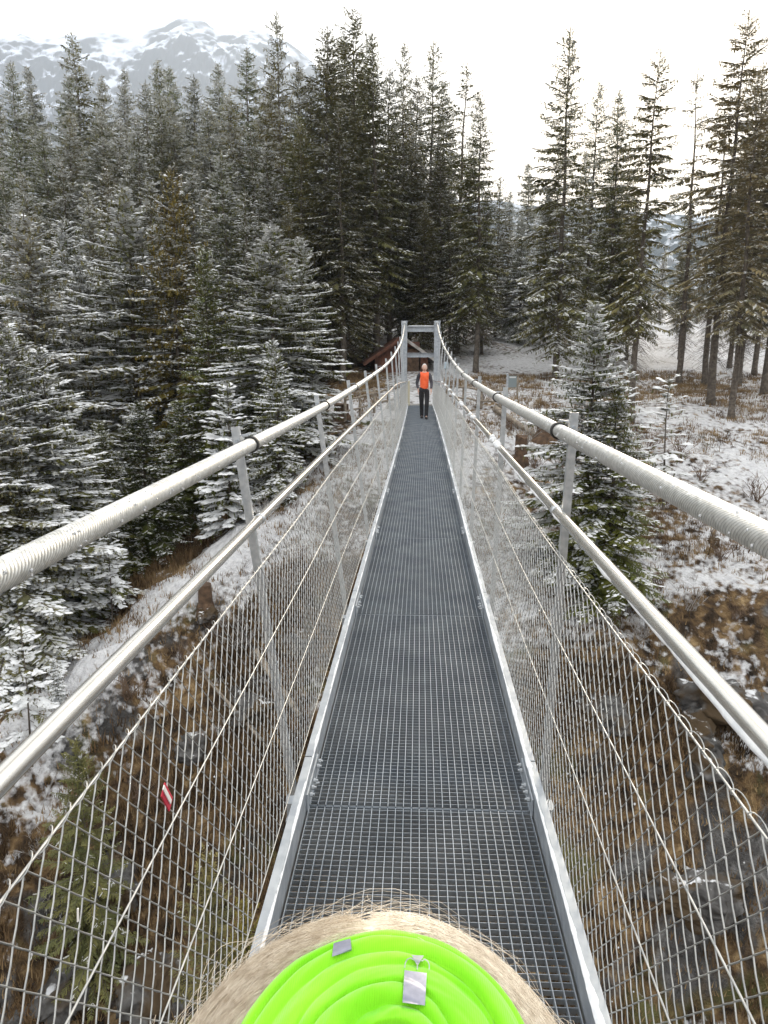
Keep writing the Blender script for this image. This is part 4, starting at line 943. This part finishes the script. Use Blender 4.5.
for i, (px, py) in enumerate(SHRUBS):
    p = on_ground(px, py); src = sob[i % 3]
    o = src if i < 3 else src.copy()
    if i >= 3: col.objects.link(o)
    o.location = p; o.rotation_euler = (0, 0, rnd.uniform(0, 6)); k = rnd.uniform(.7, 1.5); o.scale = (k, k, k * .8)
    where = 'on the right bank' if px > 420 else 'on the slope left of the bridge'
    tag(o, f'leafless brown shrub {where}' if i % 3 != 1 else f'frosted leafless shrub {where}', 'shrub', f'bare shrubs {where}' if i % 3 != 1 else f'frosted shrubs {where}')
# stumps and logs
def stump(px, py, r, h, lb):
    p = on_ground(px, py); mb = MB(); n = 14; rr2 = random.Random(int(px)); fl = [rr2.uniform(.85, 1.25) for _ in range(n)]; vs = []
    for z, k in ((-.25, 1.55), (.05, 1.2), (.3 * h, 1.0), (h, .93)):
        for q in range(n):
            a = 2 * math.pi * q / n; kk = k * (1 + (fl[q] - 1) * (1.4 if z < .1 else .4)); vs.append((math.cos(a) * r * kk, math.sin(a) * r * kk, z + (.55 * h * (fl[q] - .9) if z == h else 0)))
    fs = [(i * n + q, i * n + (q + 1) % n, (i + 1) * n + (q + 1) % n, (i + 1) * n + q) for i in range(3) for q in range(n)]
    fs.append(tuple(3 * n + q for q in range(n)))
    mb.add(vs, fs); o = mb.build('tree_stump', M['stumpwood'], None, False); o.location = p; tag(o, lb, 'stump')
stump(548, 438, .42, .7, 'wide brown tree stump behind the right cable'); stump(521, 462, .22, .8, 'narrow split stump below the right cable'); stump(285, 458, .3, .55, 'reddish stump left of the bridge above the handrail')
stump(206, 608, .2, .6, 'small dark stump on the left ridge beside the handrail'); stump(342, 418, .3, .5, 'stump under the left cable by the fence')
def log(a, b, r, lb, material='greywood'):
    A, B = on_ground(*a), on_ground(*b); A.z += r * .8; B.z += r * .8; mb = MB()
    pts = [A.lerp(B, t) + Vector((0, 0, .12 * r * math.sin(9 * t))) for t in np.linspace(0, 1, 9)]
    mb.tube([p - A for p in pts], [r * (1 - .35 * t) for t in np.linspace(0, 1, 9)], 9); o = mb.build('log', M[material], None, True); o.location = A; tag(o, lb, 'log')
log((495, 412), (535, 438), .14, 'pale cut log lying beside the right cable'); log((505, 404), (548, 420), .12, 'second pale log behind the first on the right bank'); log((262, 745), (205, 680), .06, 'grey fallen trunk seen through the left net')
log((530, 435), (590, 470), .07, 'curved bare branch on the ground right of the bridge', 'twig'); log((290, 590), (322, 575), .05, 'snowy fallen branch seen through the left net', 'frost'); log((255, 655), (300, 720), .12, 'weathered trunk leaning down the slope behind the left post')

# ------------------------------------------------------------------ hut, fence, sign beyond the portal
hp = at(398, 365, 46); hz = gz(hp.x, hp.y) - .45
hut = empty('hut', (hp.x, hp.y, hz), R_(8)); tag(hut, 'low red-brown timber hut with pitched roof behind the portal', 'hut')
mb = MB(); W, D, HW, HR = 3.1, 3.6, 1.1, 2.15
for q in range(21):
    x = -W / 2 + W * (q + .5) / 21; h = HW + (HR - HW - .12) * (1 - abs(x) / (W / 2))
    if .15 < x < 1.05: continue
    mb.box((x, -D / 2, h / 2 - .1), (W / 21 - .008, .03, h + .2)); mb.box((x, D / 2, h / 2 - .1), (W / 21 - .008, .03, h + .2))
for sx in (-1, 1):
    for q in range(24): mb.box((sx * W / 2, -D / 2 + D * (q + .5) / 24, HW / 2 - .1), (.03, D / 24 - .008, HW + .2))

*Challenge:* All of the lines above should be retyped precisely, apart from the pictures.

*Response for this exercise:*
Keep writing the Blender script for this image. This is part 4, starting at line 943. This part finishes the script. Use Blender 4.5.
for i, (px, py) in enumerate(SHRUBS):
    p = on_ground(px, py); src = sob[i % 3]
    o = src if i < 3 else src.copy()
    if i >= 3: col.objects.link(o)
    o.location = p; o.rotation_euler = (0, 0, rnd.uniform(0, 6)); k = rnd.uniform(.7, 1.5); o.scale = (k, k, k * .8)
    where = 'on the right bank' if px > 420 else 'on the slope left of the bridge'
    tag(o, f'leafless brown shrub {where}' if i % 3 != 1 else f'frosted leafless shrub {where}', 'shrub', f'bare shrubs {where}' if i % 3 != 1 else f'frosted shrubs {where}')
# stumps and logs
def stump(px, py, r, h, lb):
    p = on_ground(px, py); mb = MB(); n = 14; rr2 = random.Random(int(px)); fl = [rr2.uniform(.85, 1.25) for _ in range(n)]; vs = []
    for z, k in ((-.25, 1.55), (.05, 1.2), (.3 * h, 1.0), (h, .93)):
        for q in range(n):
            a = 2 * math.pi * q / n; kk = k * (1 + (fl[q] - 1) * (1.4 if z < .1 else .4)); vs.append((math.cos(a) * r * kk, math.sin(a) * r * kk, z + (.55 * h * (fl[q] - .9) if z == h else 0)))
    fs = [(i * n + q, i * n + (q + 1) % n, (i + 1) * n + (q + 1) % n, (i + 1) * n + q) for i in range(3) for q in range(n)]
    fs.append(tuple(3 * n + q for q in range(n)))
    mb.add(vs, fs); o = mb.build('tree_stump', M['stumpwood'], None, False); o.location = p; tag(o, lb, 'stump')
stump(548, 438, .42, .7, 'wide brown tree stump behind the right cable'); stump(521, 462, .22, .8, 'narrow split stump below the right cable'); stump(285, 458, .3, .55, 'reddish stump left of the bridge above the handrail')
stump(206, 608, .2, .6, 'small dark stump on the left ridge beside the handrail'); stump(342, 418, .3, .5, 'stump under the left cable by the fence')
def log(a, b, r, lb, material='greywood'):
    A, B = on_ground(*a), on_ground(*b); A.z += r * .8; B.z += r * .8; mb = MB()
    pts = [A.lerp(B, t) + Vector((0, 0, .12 * r * math.sin(9 * t))) for t in np.linspace(0, 1, 9)]
    mb.tube([p - A for p in pts], [r * (1 - .35 * t) for t in np.linspace(0, 1, 9)], 9); o = mb.build('log', M[material], None, True); o.location = A; tag(o, lb, 'log')
log((495, 412), (535, 438), .14, 'pale cut log lying beside the right cable'); log((505, 404), (548, 420), .12, 'second pale log behind the first on the right bank'); log((262, 745), (205, 680), .06, 'grey fallen trunk seen through the left net')
log((530, 435), (590, 470), .07, 'curved bare branch on the ground right of the bridge', 'twig'); log((290, 590), (322, 575), .05, 'snowy fallen branch seen through the left net', 'frost'); log((255, 655), (300, 720), .12, 'weathered trunk leaning down the slope behind the left post')

# ------------------------------------------------------------------ hut, fence, sign beyond the portal
hp = at(398, 365, 46); hz = gz(hp.x, hp.y) - .45
hut = empty('hut', (hp.x, hp.y, hz), R_(8)); tag(hut, 'low red-brown timber hut with pitched roof behind the portal', 'hut')
mb = MB(); W, D, HW, HR = 3.1, 3.6, 1.1, 2.15
for q in range(21):
    x = -W / 2 + W * (q + .5) / 21; h = HW + (HR - HW - .12) * (1 - abs(x) / (W / 2))
    if .15 < x < 1.05: continue
    mb.box((x, -D / 2, h / 2 - .1), (W / 21 - .008, .03, h + .2)); mb.box((x, D / 2, h / 2 - .1), (W / 21 - .008, .03, h + .2))
for sx in (-1, 1):
    for q in range(24): mb.box((sx * W / 2, -D / 2 + D * (q + .5) / 24, HW / 2 - .1), (.03, D / 24 - .008, HW + .2))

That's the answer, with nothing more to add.